Not your idea of fun?  Mine neither.  But that is, insofar as a priest is tasked with the sacrament of Reconciliation, what the job requires.  The very least we can offer such heroic love is profound thanksgiving Every time we are tempted to take our priests for granted it is well worth asking how much we should like to have to shoulder the burden of spending a large portion of one’s life listening to the confessions of other people.  Not that this would necessarily be instantly shattering.  Few among us are mass murderers or filled with guilt over some headline-making horror.  But for many of us, listening to confession would be numbing—a slow sensation of being pressed to death, because so many people sin in more or less the same monotonous ways.  It’s tough, of course, to confess any sin.  But we parishioners are only in the confessional for a few minutes.  Father is in there off and on for his whole life, listening to the same tedious recital of human failure and depravity.  It takes a hero to do that and, if you haven’t lately, why not thank your priest the next time you see him?  He is, as Paul says, worthy of double honor.  Then thank God for him too and see if there is something you can do to support him more consistently.

That said, you should also thank God for the penitent who goes in there.  After all, it’s what the angels do:

Just so, I tell you, there will be more joy in heaven over one sinner who repents than over ninety-nine righteous persons who need no repentance. (Luke 15:7)

Malcolm Muggeridge once noted that to say there is more joy in heaven over one sinner who repents than there is over the ninety-nine righteous persons who need no repentance is “an anti-statistical remark.”  Being finite, we tend to think in generalities when the numbers get too big.  Being infinite, God has all eternity to lavish His attention on the most obscure peasant who is wavering between a godly or sinful choice, somewhere on the edge of the Black Forest at 12:38 PM on March 4, 1382.  That moment, like all other moments, is present to God in His Eternal Now.  And because He can lavish that sort of attention on each and every human person He has ever made, He can make anti-statistical remarks and see each of us in our concrete personhood and not merely as ingredients in a statistical soup.  So when you go to confession, remember, you have the complete and rapt attention of the God of the universe.  When you repent, all Heaven is filled with joy and thanks God for you.

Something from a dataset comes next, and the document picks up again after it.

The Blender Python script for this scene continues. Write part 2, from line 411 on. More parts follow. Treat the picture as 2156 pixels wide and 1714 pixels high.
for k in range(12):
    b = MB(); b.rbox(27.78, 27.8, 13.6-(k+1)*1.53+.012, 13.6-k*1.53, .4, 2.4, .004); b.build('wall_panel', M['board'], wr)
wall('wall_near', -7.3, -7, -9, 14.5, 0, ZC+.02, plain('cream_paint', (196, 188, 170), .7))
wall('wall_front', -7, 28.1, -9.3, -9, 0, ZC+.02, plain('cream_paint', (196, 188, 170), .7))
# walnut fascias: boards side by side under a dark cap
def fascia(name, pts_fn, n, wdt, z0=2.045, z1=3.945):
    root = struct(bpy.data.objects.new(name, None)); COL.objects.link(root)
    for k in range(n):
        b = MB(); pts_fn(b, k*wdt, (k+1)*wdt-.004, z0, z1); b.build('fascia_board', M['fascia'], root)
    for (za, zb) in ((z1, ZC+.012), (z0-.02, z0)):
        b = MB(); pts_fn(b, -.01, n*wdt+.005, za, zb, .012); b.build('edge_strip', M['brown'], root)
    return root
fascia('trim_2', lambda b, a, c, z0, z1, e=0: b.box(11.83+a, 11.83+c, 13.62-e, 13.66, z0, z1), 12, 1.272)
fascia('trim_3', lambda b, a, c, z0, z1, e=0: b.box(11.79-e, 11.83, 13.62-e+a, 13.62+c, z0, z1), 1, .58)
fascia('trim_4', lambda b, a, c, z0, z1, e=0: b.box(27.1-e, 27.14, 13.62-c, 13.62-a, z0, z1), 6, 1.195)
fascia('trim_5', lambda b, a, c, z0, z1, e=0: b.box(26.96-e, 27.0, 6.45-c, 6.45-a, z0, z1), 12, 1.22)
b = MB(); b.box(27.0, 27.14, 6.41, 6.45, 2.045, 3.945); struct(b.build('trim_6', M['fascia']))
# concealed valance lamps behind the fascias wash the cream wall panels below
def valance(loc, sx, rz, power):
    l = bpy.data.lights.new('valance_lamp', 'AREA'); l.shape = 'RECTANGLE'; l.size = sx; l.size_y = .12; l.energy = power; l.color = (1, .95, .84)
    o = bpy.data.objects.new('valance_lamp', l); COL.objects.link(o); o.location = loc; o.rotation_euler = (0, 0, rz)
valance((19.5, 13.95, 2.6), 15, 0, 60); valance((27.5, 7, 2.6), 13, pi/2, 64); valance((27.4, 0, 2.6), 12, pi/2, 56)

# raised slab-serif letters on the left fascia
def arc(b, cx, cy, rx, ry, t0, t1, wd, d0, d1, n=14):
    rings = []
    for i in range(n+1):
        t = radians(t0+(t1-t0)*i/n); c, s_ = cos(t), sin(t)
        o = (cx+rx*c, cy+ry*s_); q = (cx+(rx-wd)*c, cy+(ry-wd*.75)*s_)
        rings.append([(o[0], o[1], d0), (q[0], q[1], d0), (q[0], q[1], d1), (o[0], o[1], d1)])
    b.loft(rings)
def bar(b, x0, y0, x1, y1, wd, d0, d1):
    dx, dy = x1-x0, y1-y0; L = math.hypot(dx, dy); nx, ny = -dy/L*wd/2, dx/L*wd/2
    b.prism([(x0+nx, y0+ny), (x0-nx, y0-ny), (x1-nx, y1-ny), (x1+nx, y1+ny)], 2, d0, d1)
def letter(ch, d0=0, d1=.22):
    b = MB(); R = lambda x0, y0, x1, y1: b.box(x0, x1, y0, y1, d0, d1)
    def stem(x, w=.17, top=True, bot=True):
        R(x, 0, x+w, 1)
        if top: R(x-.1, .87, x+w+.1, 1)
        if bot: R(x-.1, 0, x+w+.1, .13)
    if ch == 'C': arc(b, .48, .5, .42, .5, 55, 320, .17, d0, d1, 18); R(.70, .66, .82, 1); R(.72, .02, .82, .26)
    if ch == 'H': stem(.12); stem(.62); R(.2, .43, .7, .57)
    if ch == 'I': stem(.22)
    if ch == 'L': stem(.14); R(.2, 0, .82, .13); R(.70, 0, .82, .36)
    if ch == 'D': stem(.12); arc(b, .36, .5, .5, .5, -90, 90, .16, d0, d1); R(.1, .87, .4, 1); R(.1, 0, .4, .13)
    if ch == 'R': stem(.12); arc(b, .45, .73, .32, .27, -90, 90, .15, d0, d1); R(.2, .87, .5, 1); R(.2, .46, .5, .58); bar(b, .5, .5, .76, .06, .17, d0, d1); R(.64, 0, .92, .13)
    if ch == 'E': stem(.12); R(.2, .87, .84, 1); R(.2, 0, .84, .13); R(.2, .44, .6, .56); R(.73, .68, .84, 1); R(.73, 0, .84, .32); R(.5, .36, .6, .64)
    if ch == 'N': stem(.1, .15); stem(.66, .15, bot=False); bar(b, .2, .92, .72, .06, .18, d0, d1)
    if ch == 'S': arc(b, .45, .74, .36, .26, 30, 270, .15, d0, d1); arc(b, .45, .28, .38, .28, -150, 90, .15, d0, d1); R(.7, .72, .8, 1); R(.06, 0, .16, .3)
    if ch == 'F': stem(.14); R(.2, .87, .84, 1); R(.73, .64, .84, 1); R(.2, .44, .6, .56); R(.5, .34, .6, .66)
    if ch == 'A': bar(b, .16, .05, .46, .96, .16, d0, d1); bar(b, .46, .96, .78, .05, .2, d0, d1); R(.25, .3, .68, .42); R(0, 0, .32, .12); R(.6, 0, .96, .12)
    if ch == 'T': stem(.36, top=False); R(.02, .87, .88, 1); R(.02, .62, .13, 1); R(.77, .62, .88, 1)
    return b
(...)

That goes, by the way, not just for the spectacular decisive moment in our lives when we make some dramatic decision to, say, become a Catholic, or quit drinking, or finally forgive that guy we have hated for so long, or any of those other moments we normally associate with repentance.  It also goes for all the little repentance moments leading up to that: our long, slow struggles with besetting sins where, day after day, week after week, month after month, year after year, we trudge along, committing the same damn sin we committed last week, and bringing our old frustrating, besetting weaknesses to God (again!) for his forgiveness and mercy.  Such pleas for mercy in the sacrament are, indeed, pleasing to God as well.  Over the long haul, it is here, as much as in the flashy Damascus Road moments that God is at work.  So do not despair in your long slow struggle with besetting sin.  Like somebody who continues to work out at the gym, you are the last person to see the muscle you are building up as you keep at it with the sacrament.  But God is quietly at work and the day will come when you will look back and say, “He was here all along!”  Not everybody is Paul.  Most of us are Peter: schlepping along and failing again and again.  The way we get to be St. Peter is not to wish we were Paul but, like Peter, to never give up in coming back for mercy yet again—and to remember we will always find it.